I was thinking more along the lines of this:

@slot(article-flow) {
    grid-cell: "t";
}

> Would the H1 element somehow request the page "afirst" to be used?
> Or
> would this have to be called out specifically:
> 
>  h1 {
>     page: afirst; 
>     grid-cell: "t";
>  }

That should also work, in my view. 

> Or, would we simply say that: if the element ends up on a page with a
> grid cell that happens to match, the elemen goes there. Otherwise it
> goes into it natural position. Then we could do:
> 
>  article { page: afirst }
>  article h1 { grid-cell: "t" }

This seems reasonable. 

>>> Perhaps like this?:
>>> 
>>> @page 1, 3 {
>>> @slot sushi {
>>>    position: absolute;
>>>    top: 0;
>>>    bottom: 0;
>>>    right: 0;
>>>    width: 10em;
>>> }
>>> }
>>> 
>>> aside { flowto: sushi }
>> 
>> Yeah or you create a named page master with the slot rules and then
>> somehow identify pages 1 and 3 as pointing to that template.
> 
> Perhaps:
> 
>  @page fishy {
>     @slot sushi; 
>        position: absolute;
>        top: 0; bottom: 0;
>        right: 0; width: 10em;
>     }
>  }
>  @page meaty { ... }
> 
>  article { page: fishy meaty fishy }
>  aside { flowto: sushi }

Or this:

 @page fishy {
    @slot(sushi) {
       position: absolute;
       top: 0; bottom: 0;
       right: 0; width: 10em;
    }
    @slot() article { margin-right: 11em; }
 }
 @page { ... }
 aside { flowto: sushi }

The article would flow into the unnamed page normally. The fishy page has an unnamed slot, so the article would also flow into that. '@slot() article' selects that article in that general use slot, with declarations giving it some margin to make room for the sushi sidebar. 

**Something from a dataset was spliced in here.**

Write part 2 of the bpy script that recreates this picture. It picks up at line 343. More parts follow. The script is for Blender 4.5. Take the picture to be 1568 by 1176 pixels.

>> I think it's an open question of whether @page should act as the
>> template definition or if we want page templates to be something
>> different, e.g., @page-template.
> 
> Yes. One reason for using @page is that we avoing having to describe
> how @page and @page-template interact.

Agreed. So far, I don't see a need for a separate @page-template. If you want your overflow: paged pages to have a separate template than the page they are on, just assign them a different named @page, via the 'page' property.